* [What you should do]: Everything from the first line down to the line containing "PI = math.pi" should be reproduced exactly; please include nothing else.

* [Information provided]:
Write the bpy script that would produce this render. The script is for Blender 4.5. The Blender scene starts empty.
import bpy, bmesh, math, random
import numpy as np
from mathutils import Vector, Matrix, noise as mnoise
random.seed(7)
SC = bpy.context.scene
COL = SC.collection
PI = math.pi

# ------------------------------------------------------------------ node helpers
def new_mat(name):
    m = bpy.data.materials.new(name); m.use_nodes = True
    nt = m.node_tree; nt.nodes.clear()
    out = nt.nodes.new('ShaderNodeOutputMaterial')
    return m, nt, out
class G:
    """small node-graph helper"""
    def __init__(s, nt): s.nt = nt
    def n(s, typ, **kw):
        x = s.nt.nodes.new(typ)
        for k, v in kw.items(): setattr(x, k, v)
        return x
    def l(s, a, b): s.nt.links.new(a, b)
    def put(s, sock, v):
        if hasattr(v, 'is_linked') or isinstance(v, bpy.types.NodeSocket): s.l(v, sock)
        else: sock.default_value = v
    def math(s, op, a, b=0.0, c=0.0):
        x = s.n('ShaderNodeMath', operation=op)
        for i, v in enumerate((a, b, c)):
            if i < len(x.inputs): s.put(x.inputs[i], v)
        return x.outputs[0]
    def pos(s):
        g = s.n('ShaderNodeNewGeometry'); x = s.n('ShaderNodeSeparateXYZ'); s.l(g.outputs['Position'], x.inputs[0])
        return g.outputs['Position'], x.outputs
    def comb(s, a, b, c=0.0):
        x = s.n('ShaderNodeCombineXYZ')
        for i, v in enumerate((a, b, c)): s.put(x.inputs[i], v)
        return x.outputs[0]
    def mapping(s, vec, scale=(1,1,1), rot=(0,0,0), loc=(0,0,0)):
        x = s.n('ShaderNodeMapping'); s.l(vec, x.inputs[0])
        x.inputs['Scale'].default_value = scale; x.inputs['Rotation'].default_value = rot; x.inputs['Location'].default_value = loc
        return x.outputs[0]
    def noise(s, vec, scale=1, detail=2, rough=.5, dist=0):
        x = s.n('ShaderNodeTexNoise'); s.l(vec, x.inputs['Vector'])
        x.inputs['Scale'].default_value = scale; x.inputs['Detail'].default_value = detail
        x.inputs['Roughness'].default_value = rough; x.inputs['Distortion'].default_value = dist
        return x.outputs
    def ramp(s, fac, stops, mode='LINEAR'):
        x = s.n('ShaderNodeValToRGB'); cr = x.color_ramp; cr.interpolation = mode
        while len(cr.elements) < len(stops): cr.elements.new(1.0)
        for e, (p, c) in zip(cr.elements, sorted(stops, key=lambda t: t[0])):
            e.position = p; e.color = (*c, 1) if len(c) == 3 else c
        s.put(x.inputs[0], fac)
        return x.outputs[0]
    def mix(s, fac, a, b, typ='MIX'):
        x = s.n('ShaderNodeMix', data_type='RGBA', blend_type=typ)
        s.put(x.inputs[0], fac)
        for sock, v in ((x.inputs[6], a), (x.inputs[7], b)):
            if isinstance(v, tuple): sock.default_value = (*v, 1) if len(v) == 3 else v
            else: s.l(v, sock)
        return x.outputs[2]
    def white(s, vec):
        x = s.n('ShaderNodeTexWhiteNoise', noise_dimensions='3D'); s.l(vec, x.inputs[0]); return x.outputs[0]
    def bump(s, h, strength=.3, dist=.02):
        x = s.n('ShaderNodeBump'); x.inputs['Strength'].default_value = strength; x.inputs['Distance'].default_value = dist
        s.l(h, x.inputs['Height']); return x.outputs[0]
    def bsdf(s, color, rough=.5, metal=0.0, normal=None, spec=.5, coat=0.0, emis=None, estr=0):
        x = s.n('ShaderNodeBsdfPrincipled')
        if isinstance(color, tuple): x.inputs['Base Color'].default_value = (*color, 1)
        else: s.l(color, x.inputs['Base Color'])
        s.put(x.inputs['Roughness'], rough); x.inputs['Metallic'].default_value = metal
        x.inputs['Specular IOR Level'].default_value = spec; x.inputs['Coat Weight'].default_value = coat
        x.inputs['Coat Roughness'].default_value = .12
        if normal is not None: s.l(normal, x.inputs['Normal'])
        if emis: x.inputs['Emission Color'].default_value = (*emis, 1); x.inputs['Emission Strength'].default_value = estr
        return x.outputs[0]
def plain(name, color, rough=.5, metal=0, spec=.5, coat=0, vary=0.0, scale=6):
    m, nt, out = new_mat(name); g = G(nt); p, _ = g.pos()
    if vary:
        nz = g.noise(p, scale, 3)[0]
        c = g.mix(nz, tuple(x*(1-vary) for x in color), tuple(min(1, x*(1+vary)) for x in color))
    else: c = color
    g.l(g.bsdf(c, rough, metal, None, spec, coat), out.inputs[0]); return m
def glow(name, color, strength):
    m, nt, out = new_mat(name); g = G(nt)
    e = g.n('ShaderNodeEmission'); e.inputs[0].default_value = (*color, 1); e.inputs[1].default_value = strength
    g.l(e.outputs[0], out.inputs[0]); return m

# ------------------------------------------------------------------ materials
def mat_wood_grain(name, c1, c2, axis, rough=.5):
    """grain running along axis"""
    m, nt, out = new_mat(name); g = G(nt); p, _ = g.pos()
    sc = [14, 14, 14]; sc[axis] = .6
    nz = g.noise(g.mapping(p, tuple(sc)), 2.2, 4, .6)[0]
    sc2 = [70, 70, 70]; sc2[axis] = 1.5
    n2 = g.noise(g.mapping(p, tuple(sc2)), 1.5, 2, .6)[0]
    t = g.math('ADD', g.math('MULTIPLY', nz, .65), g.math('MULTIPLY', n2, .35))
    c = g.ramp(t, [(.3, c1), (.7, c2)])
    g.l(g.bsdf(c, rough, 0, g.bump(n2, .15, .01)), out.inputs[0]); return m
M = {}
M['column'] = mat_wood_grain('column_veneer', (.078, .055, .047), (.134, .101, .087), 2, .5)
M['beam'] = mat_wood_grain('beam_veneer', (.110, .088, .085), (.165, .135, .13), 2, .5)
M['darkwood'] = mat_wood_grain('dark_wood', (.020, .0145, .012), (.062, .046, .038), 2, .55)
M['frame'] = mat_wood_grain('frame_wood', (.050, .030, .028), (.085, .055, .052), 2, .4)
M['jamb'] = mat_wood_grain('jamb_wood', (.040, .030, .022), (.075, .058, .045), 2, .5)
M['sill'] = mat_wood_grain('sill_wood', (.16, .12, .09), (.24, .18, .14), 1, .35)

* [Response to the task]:
Write the bpy script that would produce this render. The script is for Blender 4.5. The Blender scene starts empty.
import bpy, bmesh, math, random
import numpy as np
from mathutils import Vector, Matrix, noise as mnoise
random.seed(7)
SC = bpy.context.scene
COL = SC.collection
PI = math.pi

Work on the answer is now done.